Forget wabi-sabi, ikigai, and kintsugi. This is the one phrase to really understand Japan.

When you study introductory Japanese, you learn a set of daily expressions: konnichi wa, sumimasen, gomen nasai, arigatō

But there’s one critical expression missing from the introductory textbooks. One expression you not only hear every day, but epitomizes the attitude to life in Japan.

Shikata ga nai — 仕方がない

This expression is so common, so widely used in every situation, there are multiple ways to say it:

shikata ga arimasen (polite)
shikata ga nai (informal)
shō ga nai (cas ual)
shānai (Kansai-ben)

But what does this ubiquitous expression mean?

Shikata ga nai is hard to translate into English since there’s nothing similar in our language.

The closest equivalent is actually from French: c’est la vie. We use the French because we couldn’t come up with an English expression of our own. The French translates literally to “That’s life…”

The Japanese expression is formed from shikata (仕方) meaning method or way, and nai (無い) (arimasen) meaning its absence. So shikata ga nai literally means there is no way to do something, i.e. it’s hopeless, it can’t be helped, there’s no choice.

The Shikata Ga Nai Monument in Japantown, San Jose. | Image from Wikipedia.

Typical situations where you’ll hear the expression:

Frustrated by Japanese politics: shikata ga arimasen
Your company instituted a stupid policy: shikata ga nai
Going crazy filling out paperwork: shō ga nai
Hanshin lost another baseball game: shānai na~
If that sounds like an expression of hopelessness, it isn’t, not always.

Instead, it means that life is what it is, so there’s no point in complaining, we have to deal with it. It ties closely to another key Japanese trait: gaman (我慢) — endurance and perseverance.

I liken the attitude of shikata ga nai to the Serenity Prayer:

Grant me the serenity to accept the things I cannot change, the courage to change the things I can, and the wisdom to know the difference.

The expression shikata ga nai embodies this serenity and wisdom.

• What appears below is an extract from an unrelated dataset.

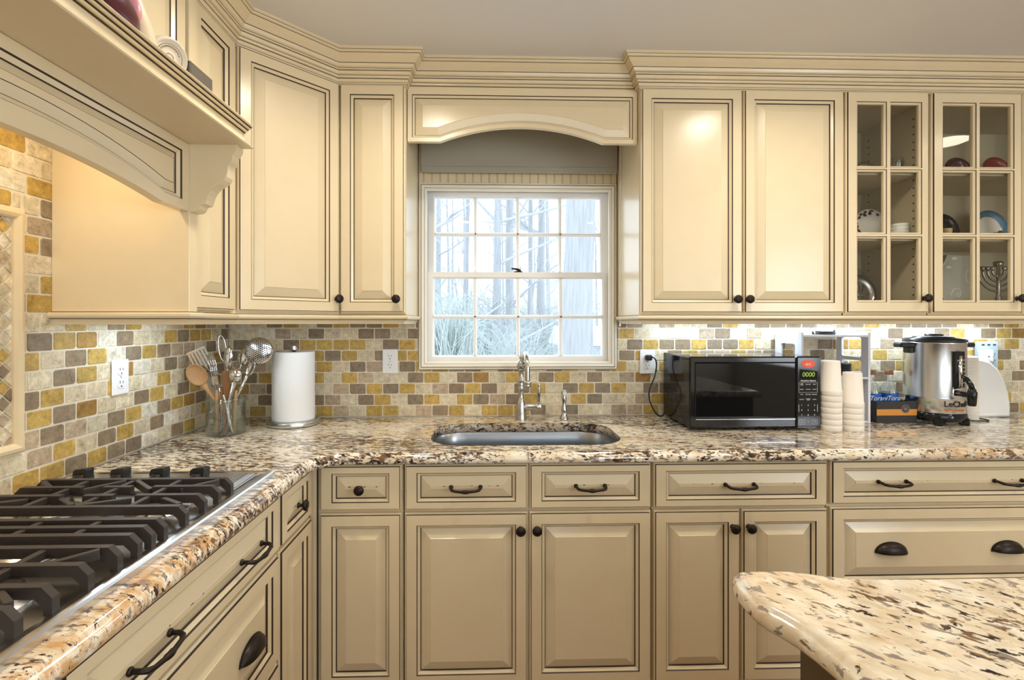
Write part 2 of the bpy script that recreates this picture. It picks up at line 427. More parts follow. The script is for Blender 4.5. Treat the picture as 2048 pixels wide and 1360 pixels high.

Where Americans like me will whine about every problem, beg for exceptions to rules we don’t like, make loud complaints on Twitter about everything wrong with the world, and demand our elected representatives do something about it, my (Japanese) wife will mutter shō ga nai and maybe a few aho sugiru’s before setting out to deal with whatever is thrown at her.

I’m convinced the long lifetimes of Japanese people have nothing to do with ikigai or an Okinawan diet, but the serenity that comes from embracing the philosophy of shikata ga nai.

Shikata ga nai is an attitude of resiliency and endurance. It is what it is, so deal with it. A decision has been made, and whether we like it or not, it’s time to stop arguing and start moving forward.

  • Earthquake destroy a major section of the country? Shikata ga nai. We have to rebuild.
  • Energy prices skyrocketing due to the war in Ukraine? Shikata ga nai. Put on sweaters and lower the thermostat.
  • The country needs a fast rail line to reach more communities? Shikata ga nai. We have to move out of the way.

But this willingness to accept the world as it is instead of the way we want it to be can be a double-edged sword.

Some things that need to be changed such as Japanese politics and Japanese company’s treatment of women, don’t get changed. Too many people say shikata ga nai — it sucks, but too bad, it is what it is, turning its immutability into a self-fulfilling fact.

In the US, there is no concept of shikata ga nai. Until the plus-sized lady sings and the lights go off, there’s still a chance to win. If you don’t fight to the death you’re a loser, and there’s nothing worse than that.

But will my fighting and complaining actually accomplish anything? Occasional, yes. Seats have been upgraded on airlines when I’ve complained about crappy service, broken products have been replaced when I made a big enough stink.

But usually not, especially not in politics or anything that really matters. I fight for change, protest for change, donate money for change. Nothing changes. Except my rising blood pressure.

My wife laughs at me. Shō ga nai, she tells me and goes back to her work. I need to find the serenity to accept the things I don’t like if I want to live a long and contented life like her.

The shikata ga nai monument in Japantown, San Jose memorializes the internment of Japanese-Americans during WWII. This historical Japanese neighborhood at the heart of Silicon Valley is the setting of my novel, To Kill a Unicorn.